Very warm summer night.
Gasping for contact. Speaking to herself noone replies.
So starts writing, like a traveler who is lost for the first time alone away from home.
Home is Hellas known to many as Greece.
The Greece that belongs to Mrs Maria Callas, to Melina Mercuri, to Nico Kazantzaki, to Miki Theodoraki , to Yanni Tsarouchi.
The Greece that belongs to that young boy who screamed loudly at the demolition of one of the oldest newsstand kiosks in Panepistimiou Street in Athens, IT FeeeeEEEL
The Greece that belongs to Christo, to Evdoksia, to Yiorgo, to Rena, to Nikolao, to Filomeni,to you who know how it is to be away from home and them who wait for your return one day.
THE GREECE OF THE TSOLIA WHO IS WAITING OUT OF THE PARLIAMENT AT SYNTAGMA NO RAIN NO SHINE FOR ALL OF US TO GO BACK ONE DAY.
THE GREECE OF THE WOMEN IN THE ISLANDS WHO LIGHT UP A KANTILI AT NIGHT WAITING FOR THE RETURN OF THE MEN FROM THE SEA.
Memories. So many memories. The past of her mind is reality now.
She cant pretend anymore that it doesn’t exist.
The memory of Greece is of a country where gardenias and jasmine flowers smell in every street. Where in every corner there is a Delta store. Where the young boys are playing soccer on the streets.
The memory of Greece is of a country where the mothers are taking every Sunday their children to Church and wait for their husbands to come home to cook for them.

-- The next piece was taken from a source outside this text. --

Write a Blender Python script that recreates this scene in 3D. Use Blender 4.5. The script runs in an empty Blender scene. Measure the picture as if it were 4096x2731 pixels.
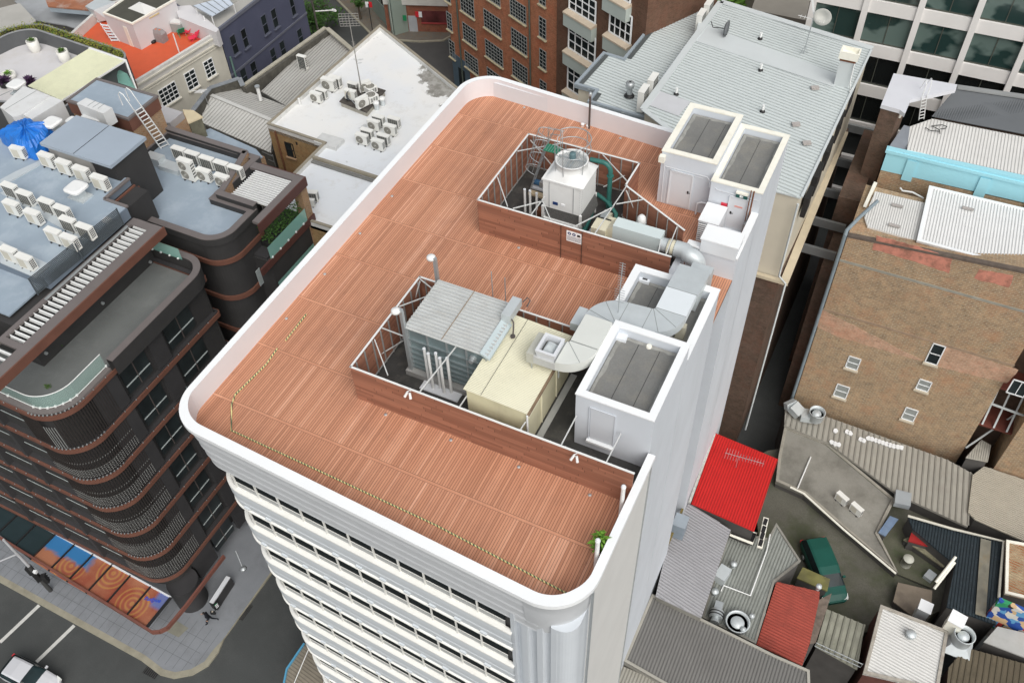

The memory of Greece is a country where the anarchists are anarchists for an ideal and true rebels creating the ground for a better tomorrow. Not anarchists destroying what is left of our past. Of our identity. Of our names. Of our hearts.
In the news all she read last winter was for the anarchist attacks in Athens.
Her American colleagues asked her at the office, don’t Greeks like their country?
FEAR allover the face.
They will destroy everything before she manages to go back.